Our virtual classes mostly begin in plenary in the Zoom classroom (after social time in the team rooms). Students then go off to work in the team Zoom rooms, coming back to the main classroom to ask questions, seek feedback or just catch up with their teacher. But this main classroom is also the conduit to the team rooms. So if a student drops off the Zoom, they re-enter through the main classroom. If a student is late to class, they enter through the main classroom. If they change rooms, they tend to land back in the main classroom first. So the main classroom is by no means a private space. And students sometimes hang out in the main classroom to work on something that they want rapid feedback on. Or perhaps because they don’t feel ready to go to their team room.

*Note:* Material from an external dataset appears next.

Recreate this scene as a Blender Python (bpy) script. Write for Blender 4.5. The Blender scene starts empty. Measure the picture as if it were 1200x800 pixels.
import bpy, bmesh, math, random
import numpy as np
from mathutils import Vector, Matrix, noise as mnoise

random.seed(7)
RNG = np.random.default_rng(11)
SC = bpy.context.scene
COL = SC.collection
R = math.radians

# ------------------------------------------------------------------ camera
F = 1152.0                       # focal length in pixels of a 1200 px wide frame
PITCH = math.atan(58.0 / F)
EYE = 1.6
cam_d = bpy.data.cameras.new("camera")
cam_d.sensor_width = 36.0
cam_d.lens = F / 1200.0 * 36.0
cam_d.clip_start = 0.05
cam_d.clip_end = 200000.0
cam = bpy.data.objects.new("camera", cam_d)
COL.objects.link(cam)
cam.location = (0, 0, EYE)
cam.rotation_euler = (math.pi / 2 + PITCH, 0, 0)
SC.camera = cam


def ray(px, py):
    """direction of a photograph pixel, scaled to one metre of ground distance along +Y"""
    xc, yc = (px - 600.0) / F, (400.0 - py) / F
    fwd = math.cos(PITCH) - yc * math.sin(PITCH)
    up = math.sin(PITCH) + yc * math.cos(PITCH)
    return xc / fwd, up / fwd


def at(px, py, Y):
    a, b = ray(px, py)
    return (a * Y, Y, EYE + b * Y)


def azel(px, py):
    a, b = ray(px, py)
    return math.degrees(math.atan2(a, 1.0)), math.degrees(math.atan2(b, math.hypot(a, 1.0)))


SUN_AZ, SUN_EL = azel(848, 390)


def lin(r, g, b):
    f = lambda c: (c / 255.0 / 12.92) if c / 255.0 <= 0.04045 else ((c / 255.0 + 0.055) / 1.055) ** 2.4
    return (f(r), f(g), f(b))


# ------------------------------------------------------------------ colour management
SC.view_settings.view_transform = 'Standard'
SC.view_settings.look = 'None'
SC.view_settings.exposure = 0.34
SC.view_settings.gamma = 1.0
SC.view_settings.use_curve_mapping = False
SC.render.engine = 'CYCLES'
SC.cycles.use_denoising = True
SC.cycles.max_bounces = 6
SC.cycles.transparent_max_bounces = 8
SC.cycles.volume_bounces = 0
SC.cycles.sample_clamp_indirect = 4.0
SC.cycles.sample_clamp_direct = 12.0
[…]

Or because they are waiting to speak to me.
And initially, I wasn’t sure how to handle this – do I acknowledge that they can all hear the 1:1 conversation I’m having with a particular student. Do I ask them to wait elsewhere. Do I take the student to a private room (but then I am not in the classroom and students get stuck in the waiting room)?
So in our second year of virtual classrooming, I decided that this could be a helpful feature. So we explicitly discussed what happens when you come to ask a question or seek feedback. We stated together that it is not rude or invasive to listen to another student receiving feedback – but that if any student wanted to receive feedback in private, this could be requested. In practice, I always check with the student that they are ok to speak ‘in public’, and if I feel the conversation becoming personal or potentially exposing, I check in with the student and ask if they are ok to continue in public. If we need a private space, we ask the other students in the classroom to go to a ‘waiting zone room’ from where I can call them back. The students have always been very respectful, and sometimes without asking will take themselves to the waiting zone room if they feel they are intruding.
But for the majority of questions, we continue our conversations with onlookers and vicarious feedback receivers. Even whole teams sometimes sit in on feedback that other teams are receiving, mysteriously disappearing off before the end, only to return with the issue that was being discussed already resolved in their own work, and able to use their feedback opportunity for further questions.
As well as just learning directly from the content of the feedback discussion, it also helps less confident students formulate their own questions, witness helpful discussion, witness compassion and kindness, and develop their own confidence to come forward. They understand that other students might have the same concerns or worries as themselves. They understand that they will not be ridiculed or shouted at for asking a ‘silly’ question. They understand that they can use the teacher to drive forward their own work. And finally, the students show each other kindnesses and generosities too. They sense when someone is nervous to ask a question, or is not feeling confident about their own work. And they chip in with encouragement and friendly words. Building support networks and meaningful connections between themselves.